The Guild now says that NBC News is continuing the work of Peacock Productions, but is using a different banner with the same employees but is refusing to apply the WGAE collective bargaining agreement to those employees.

“This cynical maneuver is intended to bust the union, to continue the company’s years-long effort to reject its employees’ decision to be part of the WGAE and to bargaining collectively on critical workplace issues. Freelance employees creating nonfiction programs must be covered by the WGAE collective bargaining agreement, which was the product of years of struggle by freelance writer-producers and which protects their interests and reflects real gains in employment terms and conditions,” Lowell Peterson, executive director of the Writers Guild of America, East, said in a statement.

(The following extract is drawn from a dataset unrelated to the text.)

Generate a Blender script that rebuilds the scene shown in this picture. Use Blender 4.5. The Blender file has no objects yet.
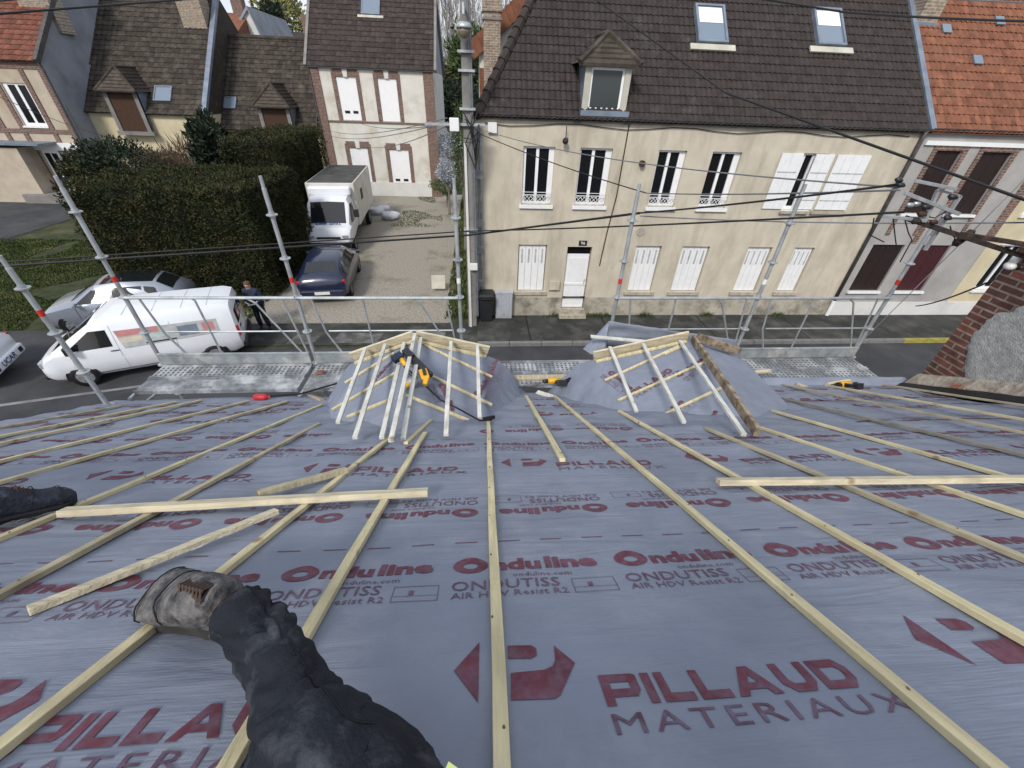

“In response to what the Guild learned from last month’s ULP, the WGAE today filed another ULP against NBC at the NLRB. As that charge states, the Guild contract must be applied to the freelance producers and associate producers who are hired, and who will be hired in the future, to craft nonfiction programs at ‘NBC News Studios’ (or whatever new label the company might use to cover nonfiction television production),” the Guild continued in a statement. “That’s what the writer-producers struggled for so many years to achieve, and that’s what the law requires.”

The WGA East also launched a website to provide updates on the campaign for members.